• Tom Cleary

Workers & Employees


What’s the Beef?


Last week I discussed separating school and state and argued in favor of a completely privatized educational system. This should surprise no one. I mean, what do people think an anarcho-capitalist is going to argue? The whole thing does, however, bring up the question of whether I am being overly critical of public employees or disparaging them unnecessarily. I may be more sensitive to this idea as I have family that teaches in the public school system.


It was not my intention to level particular criticism at public school teachers or staff. There are I think distinctions to be made between workers and employees.


Workers vs. Employees


I would argue for a distinction to be made between workers and employees based upon what it is they do. Work is productive. It accomplishes something. By that standard yes there are workers in government. These are government workers who do tasks that would be done even if there were no government. Examples such as teachers, police/security, and utility workers come to mind.


Certainly, these industries would be different in a genuinely free market but there would be some manner of educators and administrators, some manner of security personnel and someone responsible for keeping homes and businesses lighted and heated. It is difficult to level harsh criticism at those who undertake these tasks as government workers. They are indeed workers, and they are productive. They would most certainly be more productive in a free market, and more innovative and provide goods and services at a lower cost. We should argue for the retreat of government from such tasks. In the meanwhile, it is not necessarily the workers fault that the government dominates their chosen field of endeavor. For instance, if you have a true passion for teaching, are you to blame because the government controls this field? I do not think so.


On the other hand, there are many who get paid by the government who are simply employees. By an employee I mean a clock puncher, one who is unproductive. These are people who work for agencies that would not exist on earth if not for the government. They serve only the government and do no productive work at all. Some examples that spring to mind are the Department of Motor Vehicles, your county assessor, or the Internal Revenue Service.


Private Sector Clock Punchers


True there are clock punchers in the private sector. We all have examples in our workplaces. They, however, are not living off the taxpayer’s wealth. They are paid ultimately by the consumers of their company’s goods and services. If they are such a drag to their employer’s operations, they will be let go or if the employer can’t figure out how to get more productive employees, the employer will go bankrupt. That is, the system has a built-in check and balance that does not prevent clock punching but does punish it. Government clock punchers, on the other hand, are almost never punished for being unproductive.


A Productive Response


A healthy and productive response to the existence of government employee/clock punchers is to demand that these positions be eliminated along with whatever government agencies they are supporting. Argue for turning all those doing productive work to be set loose in a genuinely free market, or at least to exist on user fees as an interim step to being truly privatized. In short, turn all (or as many as we can) into free market workers.


While these workers doing tasks like teaching, or policing are doing productive work there is no end to how much more productively they can do these tasks if freed from government control. There is no task on the planet that cannot be better completed outside of government control and within the bounds of a consensual society. Not to mention that free market tasks serve the needs of willing customers, not voters spending someone else’s money.

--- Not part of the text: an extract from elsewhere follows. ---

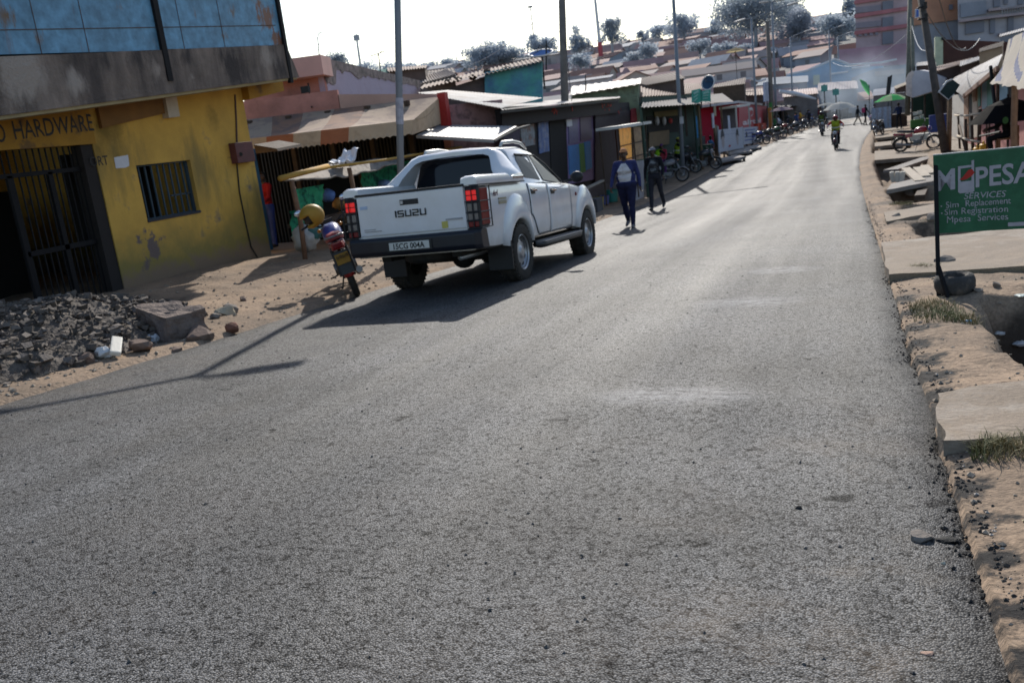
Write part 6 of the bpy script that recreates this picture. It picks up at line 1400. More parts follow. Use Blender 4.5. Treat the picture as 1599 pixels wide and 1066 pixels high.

Getting rid of the clock punchers and turning the productive into free market workers will realign the economy to the true needs of the consumers and allow for a far more rational allocation of scarce resources. We are limited in the provision of these services, not by bureaucratic inertia but by the bounds of human imagination.


In the meanwhile, treat all those you encounter as you would wish to be treated, whether they work for the government or not. There is never a need to mistreat anyone. We can firmly, yet politely argue our position without recourse to ad hominem attacks. It is a matter of principle to treat people well, but also a practically more efficacious tactic. The Golden Rule even applies to those we consider simply public sector clock punchers.


All of this should also satisfy those who wish to respond to God’s free gift of Grace by building a better world. A genuine free market is one that bases its value on a true measure, a fair measure, a non-violent measure. God’s love for us is immeasurable but our human response can only be measured by how closely we adhere to God’s desire for peace and cooperation among His children.